O gado senegalês. A qualquer momento podem atravessar inesperadamente a estrada e arranjar um acidente. |
O baobab, uma árvore que pode viver mais de 1000 anos. Os grandes chegam muitas vezes acima de 30 metros de diâmetro. Diz-se que são árvores que nasceram ao contrário, com as raízes para cima. |
A mais emblemática árvore da savana africana, a acácia. |
Os resultados de pesca nunca são aquilo que esperamos. Mas não é assim em todo o lado?
De resto, a nossa carreira de pesca nunca é aquilo que sonhamos. É aquilo que é, com todas as suas limitações, sempre com alguns sucessos que mantêm a chama acesa, e muitos fracassos.

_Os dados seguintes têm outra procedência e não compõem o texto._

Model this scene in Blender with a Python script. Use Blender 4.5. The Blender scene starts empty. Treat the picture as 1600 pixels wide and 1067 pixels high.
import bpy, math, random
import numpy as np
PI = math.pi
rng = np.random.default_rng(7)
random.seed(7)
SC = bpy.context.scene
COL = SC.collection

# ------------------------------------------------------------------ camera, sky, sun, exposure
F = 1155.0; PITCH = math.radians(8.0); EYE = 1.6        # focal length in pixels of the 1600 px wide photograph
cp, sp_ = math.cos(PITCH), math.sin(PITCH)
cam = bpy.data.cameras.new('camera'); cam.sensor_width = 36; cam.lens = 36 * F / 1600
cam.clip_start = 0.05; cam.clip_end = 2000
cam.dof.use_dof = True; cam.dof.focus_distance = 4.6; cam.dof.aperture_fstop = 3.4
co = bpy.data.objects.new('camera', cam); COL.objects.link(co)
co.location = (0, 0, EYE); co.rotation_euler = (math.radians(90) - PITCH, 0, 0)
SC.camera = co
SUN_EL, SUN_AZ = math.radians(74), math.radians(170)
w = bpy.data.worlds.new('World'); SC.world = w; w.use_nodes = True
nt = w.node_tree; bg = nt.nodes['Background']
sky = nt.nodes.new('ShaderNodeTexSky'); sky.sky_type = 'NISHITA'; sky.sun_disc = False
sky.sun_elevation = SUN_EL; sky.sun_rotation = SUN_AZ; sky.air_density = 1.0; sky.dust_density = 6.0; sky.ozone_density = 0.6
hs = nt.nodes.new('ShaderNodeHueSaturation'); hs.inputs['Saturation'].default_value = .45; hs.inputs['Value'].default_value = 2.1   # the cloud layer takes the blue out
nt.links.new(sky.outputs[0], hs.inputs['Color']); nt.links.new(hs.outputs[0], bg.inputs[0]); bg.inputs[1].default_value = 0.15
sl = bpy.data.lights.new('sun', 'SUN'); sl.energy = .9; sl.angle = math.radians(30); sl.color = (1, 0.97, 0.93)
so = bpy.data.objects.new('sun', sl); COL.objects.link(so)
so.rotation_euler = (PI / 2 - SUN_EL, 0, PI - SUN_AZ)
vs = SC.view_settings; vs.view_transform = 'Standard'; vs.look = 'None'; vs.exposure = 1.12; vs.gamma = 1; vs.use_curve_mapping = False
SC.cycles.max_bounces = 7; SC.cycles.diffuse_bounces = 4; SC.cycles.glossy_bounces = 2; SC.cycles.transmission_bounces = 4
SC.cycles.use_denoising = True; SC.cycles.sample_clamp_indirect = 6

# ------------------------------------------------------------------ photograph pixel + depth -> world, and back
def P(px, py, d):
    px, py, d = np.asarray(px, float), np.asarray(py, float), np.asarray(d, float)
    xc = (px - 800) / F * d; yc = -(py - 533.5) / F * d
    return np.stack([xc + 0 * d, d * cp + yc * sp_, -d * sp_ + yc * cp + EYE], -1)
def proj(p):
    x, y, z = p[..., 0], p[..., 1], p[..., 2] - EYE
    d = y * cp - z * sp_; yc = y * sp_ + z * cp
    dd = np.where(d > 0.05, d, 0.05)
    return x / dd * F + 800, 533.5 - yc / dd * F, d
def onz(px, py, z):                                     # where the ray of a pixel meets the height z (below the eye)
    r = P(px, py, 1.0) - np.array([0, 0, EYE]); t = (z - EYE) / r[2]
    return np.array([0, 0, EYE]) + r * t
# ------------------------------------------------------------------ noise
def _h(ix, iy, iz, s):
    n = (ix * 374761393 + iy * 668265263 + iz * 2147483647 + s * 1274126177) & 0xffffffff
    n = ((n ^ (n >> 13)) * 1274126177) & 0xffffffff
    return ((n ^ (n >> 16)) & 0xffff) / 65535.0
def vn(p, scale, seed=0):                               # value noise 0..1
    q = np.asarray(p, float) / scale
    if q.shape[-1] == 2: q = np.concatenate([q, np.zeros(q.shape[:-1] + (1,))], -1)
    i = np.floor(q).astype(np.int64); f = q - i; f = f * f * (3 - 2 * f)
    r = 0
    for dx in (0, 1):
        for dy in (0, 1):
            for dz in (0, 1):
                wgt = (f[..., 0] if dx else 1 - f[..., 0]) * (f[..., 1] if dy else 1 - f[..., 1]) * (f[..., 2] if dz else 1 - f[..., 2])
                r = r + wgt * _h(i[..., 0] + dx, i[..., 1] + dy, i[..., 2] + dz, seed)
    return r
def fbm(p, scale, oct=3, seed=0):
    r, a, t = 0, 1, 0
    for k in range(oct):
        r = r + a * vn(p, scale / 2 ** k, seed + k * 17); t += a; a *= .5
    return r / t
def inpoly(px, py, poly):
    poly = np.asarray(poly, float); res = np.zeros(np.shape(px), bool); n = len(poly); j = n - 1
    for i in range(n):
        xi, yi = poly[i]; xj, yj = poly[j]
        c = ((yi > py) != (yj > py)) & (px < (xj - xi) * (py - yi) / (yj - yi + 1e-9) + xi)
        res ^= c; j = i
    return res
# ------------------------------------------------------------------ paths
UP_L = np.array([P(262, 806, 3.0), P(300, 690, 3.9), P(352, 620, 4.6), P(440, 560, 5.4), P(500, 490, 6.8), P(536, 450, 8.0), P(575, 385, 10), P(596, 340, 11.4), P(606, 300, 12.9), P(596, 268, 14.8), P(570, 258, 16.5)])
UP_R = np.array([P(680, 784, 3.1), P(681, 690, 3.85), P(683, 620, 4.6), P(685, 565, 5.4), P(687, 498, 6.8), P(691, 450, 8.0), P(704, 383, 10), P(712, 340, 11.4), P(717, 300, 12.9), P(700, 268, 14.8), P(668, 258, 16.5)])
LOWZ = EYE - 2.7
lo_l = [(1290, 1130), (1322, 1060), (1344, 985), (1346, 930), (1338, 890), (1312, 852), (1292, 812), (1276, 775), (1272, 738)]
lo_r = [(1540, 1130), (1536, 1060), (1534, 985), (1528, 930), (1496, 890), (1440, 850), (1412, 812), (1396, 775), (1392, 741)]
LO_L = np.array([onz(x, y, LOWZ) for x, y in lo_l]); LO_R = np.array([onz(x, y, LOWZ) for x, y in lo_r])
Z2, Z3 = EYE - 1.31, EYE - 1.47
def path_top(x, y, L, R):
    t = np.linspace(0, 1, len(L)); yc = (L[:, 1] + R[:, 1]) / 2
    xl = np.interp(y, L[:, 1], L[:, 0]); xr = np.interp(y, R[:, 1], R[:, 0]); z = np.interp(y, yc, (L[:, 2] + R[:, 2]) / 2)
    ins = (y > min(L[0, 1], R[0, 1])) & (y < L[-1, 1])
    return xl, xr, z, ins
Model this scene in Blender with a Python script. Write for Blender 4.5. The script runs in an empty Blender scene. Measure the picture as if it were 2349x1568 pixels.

Esses desaires, muitos desaires, dão-nos mais força, motivam-nos a insistir mais uma vez.
Quando voltamos de uma expedição de pesca, raramente não trazemos um amargo na boca. São os peixes que cortam as linhas, são os que desferraram à vista do barco, são os que nem aceitaram morder a nossa amostra. A pesca é isto mesmo, são venturas e desventuras, mas a nossa condição de humanos não nos permite ir ter com eles.
Só os golfinhos nadam como golfinhos. Aprendemos com tudo, ganhamos experiência, pescamos cada vez melhor. Cada vaga que cortamos com a quilha do nosso barco deixa-nos mais sábios, …mas também mais velhos.